Dal Partito Democratico a Forza Italia senza neppure un passaggio intermedio. Se esistesse un manuale del perfetto cambiacasacca, il caso di Francantonio Genovese sarebbe sicuramente citato tra gli esempi più fulgidi. Mentre in Sicilia il Pd di Davide Faraone e Matteo Renzi fa scouting tra ex fedelissimi di Totò Cuffaro e Raffaele Lombardo, Genovese infatti ha ben pensato d’intraprendere il percorso opposto: lascia i dem e passa a Forza Italia. Un po’ come si fa nella partitelle di calcio tra ragazzi: quando una squadra è troppo forte, ecco che si mischiano le formazioni per riequilibrare le sorti dell’incontro. E visto che il Pd è ormai il primo partito dell’isola (dopo aver accolto decine di ras e cacicchi locali provenienti dal centrodestra), ecco quindi che in Sicilia si sta verificando il primo scambio di senso opposto. Scarcerato quest’estate dopo l’arresto per truffa, peculato e associazione a delinquere, e tornato libero dopo la revoca dei domiciliari appena 10 giorni fa, l’ex parlamentare del Pd non può lasciare Messina perché è sottoposto ad obbligo di dimora: è per questo motivo che Gianfranco Micciché si è dovuto recare nella città sullo Stretto per formalizzare il passaggio di Genovese sotto le bandiere forziste. Lo storico viceré di Silvio Berlusconi è stato appena nominato nuovo commissario di Forza Italia sull’isola: un’operazione vintage per provare a rilanciare il partito, ormai soltanto una copia molto sbiadita di quella macchina acchiappavoti capace di conquistare tutti i 61 seggi siciliani nel 2001.

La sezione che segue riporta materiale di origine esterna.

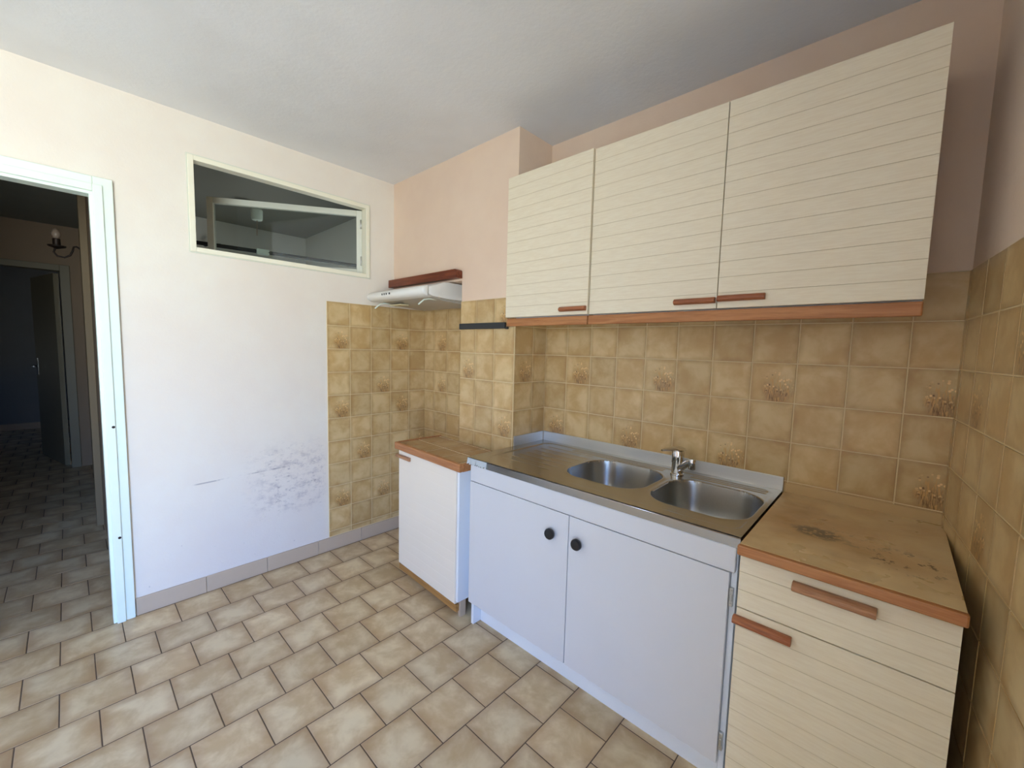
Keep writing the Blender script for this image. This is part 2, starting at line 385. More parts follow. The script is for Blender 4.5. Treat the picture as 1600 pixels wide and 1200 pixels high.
# boxed-out flue wall with the cooker recess under it
bm = BM()
bx(bm, XN, XCR, YC, 0, -.03, H); bx(bm, 0, XN, YC, 0, 1.75, H)
wr = struct('wall_recess', bm, M_wall)
bm = BM(); bx(bm, XN-.001, XCR+.0045, YC-.0045, YC+.001, .02, ZT, 2, .001, 1)
tiles(bm, (0, YC-.0045, 0), (1, 0, 0), (0, 0, 1), (0, -1, 0), XN, XCR+.0045, .03, ZT, .729, 1.328, .15, decor={(0, -1), (2, 1), (2, -3), (1, -5)})
fin('tile_panel', bm, [M_tile, M_tileD, M_grout], wr)
bm = BM(); bx(bm, XCR-.001, XCR+.0045, YC, -.005, .02, ZT, 2, .001, 1)
tiles(bm, (XCR+.0045, 0, 0), (0, 1, 0), (0, 0, 1), (1, 0, 0), YC-.003, -.007, .03, ZT, YC-.004, 1.328, .15, decor={(0, -1), (1, -6)})
fin('tile_panel', bm, [M_tile, M_tileD, M_grout], wr)
# ------------------------------------------------------------ right wall, slightly out of square, with a glazed door opening behind the camera
bm = BM()
for s0, s1, z0, z1 in ((-.1, WS0, -.03, H), (WS0, WS1, -.03, WZ0), (WS0, WS1, WZ1, H), (WS1, 5.3, -.03, H)):
    bx(bm, 0, .28, -s1, -s0, z0, z1)
wrt = struct('wall_right', bm, M_wall); wrt.location = (2.797, 0, 0); wrt.rotation_euler = (0, 0, TH)
bm = BM(); bx(bm, -.0045, .001, -1.45, -.006, .02, ZT, 2, .001, 1)
tiles(bm, (-.0045, 0, 0), (0, 1, 0), (0, 0, 1), (-1, 0, 0), -1.45, -.008, .03, ZT, -.045, 1.328, .15, decor={(-2, -1), (-4, 0), (-3, -3)})
fin('tile_panel', bm, [M_tile, M_tileD, M_grout], wrt, world=False)
d3 = sempty('door_3', (2.797, 0, 0), TH)
def frame4(bm, a0, a1, z0, z1, w_, x0, x1, mk, bottom=True, bev=.002):
    mk(bm, x0, x1, a0, a0+w_, z0, z1); mk(bm, x0, x1, a1-w_, a1, z0, z1); mk(bm, x0, x1, a0+w_, a1-w_, z1-w_, z1)
    if bottom: mk(bm, x0, x1, a0+w_, a1-w_, z0, z0+w_)
def mkx(bm, x0, x1, y0, y1, z0, z1): bx(bm, x0, x1, y0, y1, z0, z1, 0, .002, 1)
bm = BM(); frame4(bm, -WS1, -WS0, WZ0, WZ1, .05, .06, .14, mkx, False); fin('door_frame', bm, M_trimw, d3, world=False)
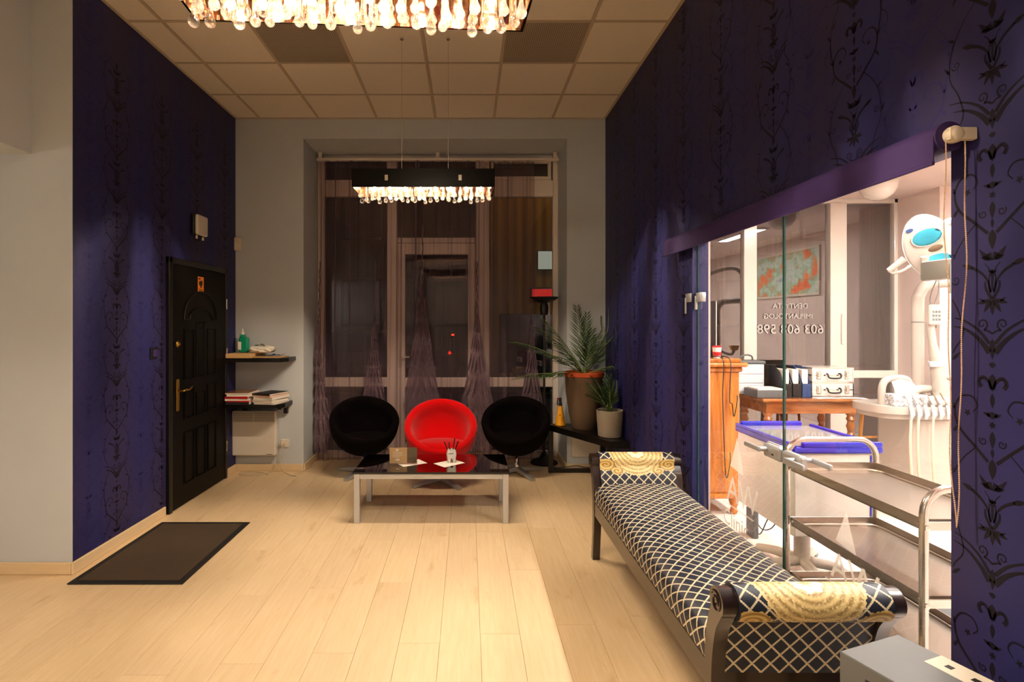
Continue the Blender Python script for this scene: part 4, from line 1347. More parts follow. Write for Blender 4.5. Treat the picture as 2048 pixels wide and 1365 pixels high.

Alla corte di Berlusconi approderà anche la piccola pattuglia di superstiti rimasti fedeli a Genovese: Franco Rinaldi, deputato regionale e cognato dell’ex segretario dem e la parlamentare nazionale Maria Tindara Gullo. Un passaggio estremo quello dell’ex parlamentare dem, signore indiscusso delle tessere a Messina, ex sindaco della città sullo Stretto, socio della potente famiglia Franza, scelto da Walter Veltroni come primo segretario del Pd in Sicilia, e quindi addirittura nominato segretario della commissione parlamentare antimafia nel 2008. Per anni nell’isola del berlusconismo più sfegatato, Genovese era una delle poche certezze per il debole centrosinistra. Ed infatti è sempre stato luogotenente affidabile per tutti i big che hanno guidato il Pd: da Franceschini a Bersani. Poi il suo nome finisce al vaglio della commissione di garanzia del Pd alla vigilia delle politiche 2013, quando fa registrare il record di voti alle primarie in tutta Italia: è accusato di essere “impresentabile” insieme ad altri quattro candidati siciliani.

Alla fine dalle liste verranno cancellati solo Nino Papania e Mirello Crisafulli, ma i guai per il signore dello Stretto sono appena cominciati: si manifestano nella primavera del 2014, con la richiesta d’arresto della procura di Messina. All’inizio il nuovo Pd di Matteo Renzi sembra pronto a salvare Genovese dalle manette, ma le elezioni europee incombono: i sondaggi consigliano al premier di abbandonarlo al suo destino. In più i renziani siciliani non l’hanno mai amato: e alla fine la Camera voterà a larga maggioranza per l’arresto del parlamentare peloritano. Che tornerà libero 19 mesi dopo, e cioè appena una settimana fa: giusto in tempo per passare con Forza Italia, il partito combattuto per vent’anni, prima alla guida della Margherita e poi da leader del Pd. Una giravolta spericolata che solo sull’isola dei paradossi poteva andare in onda, senza che nessuno si sia poi stupito più di tanto.